La democracia asimétrica, sucia, con frecuencia irritante y de tarde en tarde desesperante que todavía rige en Europa, y para la que no existen alternativas que no sean autoritarias, es el resultado histórico de una serie de pugnas y accidentes y naufragios, de los que se logró salir en la práctica gracias a las componendas que he mencionado. La democracia, simultáneamente, no consiste sólo en adjudicar el poder sin derramamiento de sangre y evitando contradicciones flagrantes con el cuerpo electoral. Representa, también, un mecanismo cuyo propósito es contener el poder e impedir que queden marginadas o silenciadas las minorías. Por eso es esencial la libertad de expresión, la cual lleva aparejada la libertad de manifestación. Una democracia sin libertad de expresión no sólo sería incompleta, sino que no sería una democracia. Pero la libertad de expresión, o su materialización patética en muchedumbres que claman por una mayor justicia ante el Congreso –traslado contemporáneo de Versalles, las Tullerías, el Palacio de Oriente, Buckingham, lo que ustedes prefieran– no «completa» una forma «incompleta» de adjudicar el poder. Sencillamente, introduce una dimensión distinta y necesaria.

Voy a lo otro, a si pueden ponerse límites a la libertad de expresión. Por supuesto que sí, aunque la libertad de expresión sea un derecho indiscutible. Les propongo un ejemplo: los grafiteros expresan opiniones, lo que no debiera autorizarles a grafitear una tarta expuesta en la vitrina de una pastelería, o, mucho menos, el lienzo en que están pintadas Las meninas. No hay reglas a priori para determinar cuándo el derecho a la libertad de expresión ha de detenerse en los umbrales de otro derecho. En sociedades un poco ordenadas, un poco dans leur assiette, que dirían los franceses, se atina con arreglos ecuánimes. El asunto consiste en aplicar el sentido común y no en cazar perdices a cañonazos.

La conversación entre Segurado y sus contradictores derivó hacia un punto delicado: el de si las manifestaciones delante del Congreso alojaban un germen de violencia. El activista aseguró que los tipos que lanzaban piedras eran policías disfrazados. Dejemos esta observación, piadosamente, de lado. También habría podido decir –no llegó a tanto– que los manifestantes que arreaban patadas al policía eran policías. Al final, eché en falta una reflexión básica, que no puedo hacerles sin ponerme un instante –sólo un instante– una miaja pedante.

Malinowski, el antropólogo, acuñó un término –fático– para referirse al hecho de que el lenguaje no sirve sólo para enunciar pensamientos. Sirve, también, para ejecutar actos. Decenios más tarde, J. L. Austin, un importante filósofo del lenguaje, elaboró por lo largo la misma idea, aunque sin ajustarse a la terminología de Malinowski.
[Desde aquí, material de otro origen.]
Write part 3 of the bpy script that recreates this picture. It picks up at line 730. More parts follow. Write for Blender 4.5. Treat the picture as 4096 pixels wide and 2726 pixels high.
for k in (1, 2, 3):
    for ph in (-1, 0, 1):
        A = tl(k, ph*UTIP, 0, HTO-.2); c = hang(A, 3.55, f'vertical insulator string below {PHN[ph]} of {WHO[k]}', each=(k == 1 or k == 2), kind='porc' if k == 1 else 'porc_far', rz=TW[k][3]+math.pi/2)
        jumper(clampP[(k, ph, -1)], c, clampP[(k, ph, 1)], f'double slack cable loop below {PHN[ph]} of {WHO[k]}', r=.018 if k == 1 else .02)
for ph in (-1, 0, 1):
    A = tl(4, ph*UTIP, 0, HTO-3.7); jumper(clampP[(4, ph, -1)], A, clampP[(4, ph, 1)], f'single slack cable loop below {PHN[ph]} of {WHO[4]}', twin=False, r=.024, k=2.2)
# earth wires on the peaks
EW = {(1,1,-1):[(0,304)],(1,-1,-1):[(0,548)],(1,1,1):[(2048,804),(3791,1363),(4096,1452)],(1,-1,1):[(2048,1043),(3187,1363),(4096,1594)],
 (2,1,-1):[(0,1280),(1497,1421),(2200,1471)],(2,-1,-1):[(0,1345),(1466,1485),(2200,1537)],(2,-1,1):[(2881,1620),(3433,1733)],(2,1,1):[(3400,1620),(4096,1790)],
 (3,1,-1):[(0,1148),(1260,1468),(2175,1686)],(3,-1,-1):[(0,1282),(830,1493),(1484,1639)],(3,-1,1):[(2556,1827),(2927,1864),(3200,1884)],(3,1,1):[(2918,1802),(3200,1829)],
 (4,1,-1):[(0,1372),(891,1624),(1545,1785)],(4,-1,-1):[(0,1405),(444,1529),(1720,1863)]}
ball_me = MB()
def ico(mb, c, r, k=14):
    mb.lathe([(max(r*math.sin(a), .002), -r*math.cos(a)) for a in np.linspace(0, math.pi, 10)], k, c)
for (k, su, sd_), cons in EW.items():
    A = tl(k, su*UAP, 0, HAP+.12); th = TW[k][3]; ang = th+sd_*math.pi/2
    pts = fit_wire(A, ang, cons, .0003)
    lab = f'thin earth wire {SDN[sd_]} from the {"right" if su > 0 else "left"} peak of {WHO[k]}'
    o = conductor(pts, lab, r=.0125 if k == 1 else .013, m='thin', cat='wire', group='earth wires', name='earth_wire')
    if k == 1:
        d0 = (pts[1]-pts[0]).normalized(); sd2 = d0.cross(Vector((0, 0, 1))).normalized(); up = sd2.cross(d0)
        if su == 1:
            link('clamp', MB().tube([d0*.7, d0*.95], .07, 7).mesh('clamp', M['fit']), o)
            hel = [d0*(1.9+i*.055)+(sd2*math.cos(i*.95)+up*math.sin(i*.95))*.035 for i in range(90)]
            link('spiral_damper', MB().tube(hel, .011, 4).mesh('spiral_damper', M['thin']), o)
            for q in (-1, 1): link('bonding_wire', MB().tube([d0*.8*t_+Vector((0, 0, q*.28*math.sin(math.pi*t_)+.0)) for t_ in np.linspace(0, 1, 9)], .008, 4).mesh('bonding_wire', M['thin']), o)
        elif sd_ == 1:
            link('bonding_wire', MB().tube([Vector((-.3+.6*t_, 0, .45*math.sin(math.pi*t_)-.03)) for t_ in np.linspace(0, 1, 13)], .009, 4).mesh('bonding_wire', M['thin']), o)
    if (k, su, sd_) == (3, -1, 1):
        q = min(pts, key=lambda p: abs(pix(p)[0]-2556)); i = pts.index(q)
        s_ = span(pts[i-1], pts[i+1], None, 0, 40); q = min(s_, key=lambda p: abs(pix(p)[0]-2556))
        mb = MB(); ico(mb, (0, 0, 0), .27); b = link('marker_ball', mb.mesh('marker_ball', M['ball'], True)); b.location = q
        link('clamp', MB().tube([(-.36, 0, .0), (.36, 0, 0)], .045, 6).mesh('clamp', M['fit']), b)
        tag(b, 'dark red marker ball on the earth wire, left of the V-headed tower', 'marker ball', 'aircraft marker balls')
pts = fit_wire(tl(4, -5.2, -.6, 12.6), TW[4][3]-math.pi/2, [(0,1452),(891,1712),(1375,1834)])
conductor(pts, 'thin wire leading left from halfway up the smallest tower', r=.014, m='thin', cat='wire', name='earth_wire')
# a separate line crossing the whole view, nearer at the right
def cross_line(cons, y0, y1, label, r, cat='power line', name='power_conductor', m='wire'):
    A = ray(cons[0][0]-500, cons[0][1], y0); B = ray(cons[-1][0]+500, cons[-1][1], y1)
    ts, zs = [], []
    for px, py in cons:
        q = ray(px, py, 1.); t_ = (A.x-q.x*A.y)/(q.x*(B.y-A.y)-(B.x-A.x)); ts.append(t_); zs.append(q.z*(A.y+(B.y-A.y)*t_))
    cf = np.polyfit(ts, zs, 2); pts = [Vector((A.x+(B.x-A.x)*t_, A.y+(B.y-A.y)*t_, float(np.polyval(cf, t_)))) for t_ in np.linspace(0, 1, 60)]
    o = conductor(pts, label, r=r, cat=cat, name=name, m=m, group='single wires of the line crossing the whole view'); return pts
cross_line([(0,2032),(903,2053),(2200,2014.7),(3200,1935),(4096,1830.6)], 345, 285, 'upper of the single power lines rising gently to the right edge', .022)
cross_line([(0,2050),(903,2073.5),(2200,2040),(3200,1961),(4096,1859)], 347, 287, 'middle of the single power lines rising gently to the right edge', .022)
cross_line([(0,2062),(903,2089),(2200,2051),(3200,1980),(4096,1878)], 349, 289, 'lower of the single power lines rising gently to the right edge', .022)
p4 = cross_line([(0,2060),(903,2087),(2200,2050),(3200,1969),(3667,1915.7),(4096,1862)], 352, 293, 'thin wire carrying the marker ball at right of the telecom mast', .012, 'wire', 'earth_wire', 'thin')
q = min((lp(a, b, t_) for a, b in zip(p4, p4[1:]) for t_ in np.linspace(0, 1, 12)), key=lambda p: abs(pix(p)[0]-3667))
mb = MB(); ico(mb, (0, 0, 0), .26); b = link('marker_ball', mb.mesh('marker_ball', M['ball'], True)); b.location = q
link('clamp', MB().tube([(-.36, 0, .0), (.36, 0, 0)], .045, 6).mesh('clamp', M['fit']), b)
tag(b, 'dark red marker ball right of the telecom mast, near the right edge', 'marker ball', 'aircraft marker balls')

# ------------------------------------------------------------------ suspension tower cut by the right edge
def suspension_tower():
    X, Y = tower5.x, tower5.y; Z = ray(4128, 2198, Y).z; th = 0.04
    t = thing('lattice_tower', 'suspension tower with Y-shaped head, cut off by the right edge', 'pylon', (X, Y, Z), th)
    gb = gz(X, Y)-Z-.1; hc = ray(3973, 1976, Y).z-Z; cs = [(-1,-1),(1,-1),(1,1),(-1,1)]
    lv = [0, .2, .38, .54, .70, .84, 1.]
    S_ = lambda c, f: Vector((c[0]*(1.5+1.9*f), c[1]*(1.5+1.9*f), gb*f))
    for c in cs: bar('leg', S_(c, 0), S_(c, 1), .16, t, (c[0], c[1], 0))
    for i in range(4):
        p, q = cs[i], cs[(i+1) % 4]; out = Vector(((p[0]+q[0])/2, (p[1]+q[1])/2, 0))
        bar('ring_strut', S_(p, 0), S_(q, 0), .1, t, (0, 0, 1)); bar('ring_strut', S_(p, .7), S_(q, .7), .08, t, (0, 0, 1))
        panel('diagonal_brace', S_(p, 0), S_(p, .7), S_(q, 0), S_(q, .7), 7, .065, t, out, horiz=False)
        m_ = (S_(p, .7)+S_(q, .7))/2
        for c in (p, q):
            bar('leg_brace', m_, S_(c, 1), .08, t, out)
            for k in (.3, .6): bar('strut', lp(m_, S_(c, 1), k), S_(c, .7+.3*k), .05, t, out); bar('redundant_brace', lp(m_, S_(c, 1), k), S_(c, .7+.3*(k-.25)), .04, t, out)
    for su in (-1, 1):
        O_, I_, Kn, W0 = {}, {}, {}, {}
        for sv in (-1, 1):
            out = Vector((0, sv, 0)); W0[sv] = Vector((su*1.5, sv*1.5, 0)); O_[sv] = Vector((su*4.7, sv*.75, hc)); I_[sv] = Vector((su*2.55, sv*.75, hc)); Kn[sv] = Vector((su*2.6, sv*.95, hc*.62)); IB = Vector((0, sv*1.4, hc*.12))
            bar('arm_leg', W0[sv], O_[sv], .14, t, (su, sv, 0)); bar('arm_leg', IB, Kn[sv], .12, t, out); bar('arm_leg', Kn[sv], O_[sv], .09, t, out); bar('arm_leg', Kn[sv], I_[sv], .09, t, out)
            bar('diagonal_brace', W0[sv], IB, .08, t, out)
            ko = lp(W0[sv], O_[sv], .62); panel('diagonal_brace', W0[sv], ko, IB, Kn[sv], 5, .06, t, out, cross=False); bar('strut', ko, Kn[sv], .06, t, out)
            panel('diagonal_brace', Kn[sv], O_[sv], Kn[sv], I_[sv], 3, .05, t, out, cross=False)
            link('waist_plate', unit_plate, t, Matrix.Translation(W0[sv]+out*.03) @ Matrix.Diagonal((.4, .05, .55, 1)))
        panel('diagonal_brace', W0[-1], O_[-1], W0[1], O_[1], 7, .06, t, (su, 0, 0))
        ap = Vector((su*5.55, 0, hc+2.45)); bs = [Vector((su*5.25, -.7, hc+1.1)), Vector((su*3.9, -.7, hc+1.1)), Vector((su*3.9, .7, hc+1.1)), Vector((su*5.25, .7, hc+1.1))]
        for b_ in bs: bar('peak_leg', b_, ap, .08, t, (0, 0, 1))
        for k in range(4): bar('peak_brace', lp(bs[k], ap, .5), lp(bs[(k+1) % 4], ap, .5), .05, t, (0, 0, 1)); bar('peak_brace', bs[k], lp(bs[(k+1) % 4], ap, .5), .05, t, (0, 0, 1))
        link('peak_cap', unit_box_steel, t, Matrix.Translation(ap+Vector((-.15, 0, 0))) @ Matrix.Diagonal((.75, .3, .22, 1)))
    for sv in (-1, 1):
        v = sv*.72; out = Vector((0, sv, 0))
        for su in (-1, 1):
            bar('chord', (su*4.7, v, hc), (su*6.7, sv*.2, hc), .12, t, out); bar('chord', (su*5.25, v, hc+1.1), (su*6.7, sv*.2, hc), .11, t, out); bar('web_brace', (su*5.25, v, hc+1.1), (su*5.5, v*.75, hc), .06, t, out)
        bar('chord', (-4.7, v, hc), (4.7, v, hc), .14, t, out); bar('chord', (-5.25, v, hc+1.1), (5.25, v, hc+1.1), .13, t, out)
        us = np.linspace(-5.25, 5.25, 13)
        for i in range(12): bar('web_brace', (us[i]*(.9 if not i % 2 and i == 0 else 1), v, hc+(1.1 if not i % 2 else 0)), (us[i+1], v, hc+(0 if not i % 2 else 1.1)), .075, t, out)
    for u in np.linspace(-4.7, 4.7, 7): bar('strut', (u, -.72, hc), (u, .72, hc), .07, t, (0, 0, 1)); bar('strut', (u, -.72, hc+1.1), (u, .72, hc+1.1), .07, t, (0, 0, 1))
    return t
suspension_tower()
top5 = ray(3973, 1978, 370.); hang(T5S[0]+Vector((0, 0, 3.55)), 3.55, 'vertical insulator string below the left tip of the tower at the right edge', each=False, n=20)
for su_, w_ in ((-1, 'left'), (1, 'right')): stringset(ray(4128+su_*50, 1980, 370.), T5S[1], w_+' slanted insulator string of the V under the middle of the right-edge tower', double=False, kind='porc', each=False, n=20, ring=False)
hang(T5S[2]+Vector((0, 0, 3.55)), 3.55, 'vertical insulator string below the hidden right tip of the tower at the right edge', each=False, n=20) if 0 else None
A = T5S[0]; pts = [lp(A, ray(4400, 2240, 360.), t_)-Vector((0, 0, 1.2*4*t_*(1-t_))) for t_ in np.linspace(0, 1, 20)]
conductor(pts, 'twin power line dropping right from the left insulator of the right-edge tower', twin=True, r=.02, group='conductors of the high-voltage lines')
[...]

Imaginemos que alguien le dice a usted algo, y usted contesta: «No será para tanto». En cierto modo, ha formulado un punto de vista sobre el contenido de lo que su interlocutor afirma. Pero también está desarrollando una conducta, cuyo significado depende del contexto. Si lo que le ha dicho su interlocutor es «Soy honrado», usted le habrá contestado con un insulto. Si el enunciado es «El político X ha mangado tres millones de euros», está poniendo en duda sus fuentes de información. Si el tipo de enfrente se está quejando de lo mal que anda su salud, o algo así, usted estará haciendo un desmentido cortés, que no es lo mismo que discrepar de una opinión. Lo que se hace, mediante una exteriorización verbal, depende de circunstancias de lugar, tiempo, asunto, y cien menudencias más.

Bien: los manifestantes que amagaron con invadir el Congreso –o rodearlo– también ejecutaron un acto fático. El intríngulis no estaba en expresar una desaprobación de los partidos, sino en escenificar, gestualizar, un derribo del poder democrático legal en nombre de la democracia directa, que es la fórmula que más a mano tienen quienes persisten en el ensueño de la unanimidad integral. Y esto, quiero decir, el derribo simbólico del poder de los partidos, es, por definición, violento, incluso si no se arrojan piedras. Son violencias que hay que tolerar, mientras no se salgan de madre. Pero sí, hay violencia, como la habría en quemar en efigie a Fulano en la plaza pública, por mucho que a Fulano no se le toque un pelo. Por cierto, que el juez Pedraz también incurrió en un acto fático al aludir, sin que viniera a cuento, a una clase política decadente. Lo suyo fue un guiño inequívoco a los manifestantes. Lo que jurídicamente era un apéndice inexplicable, un flatus vocis técnico, fue entendido a la perfección por los que pisaban el pavés callejero.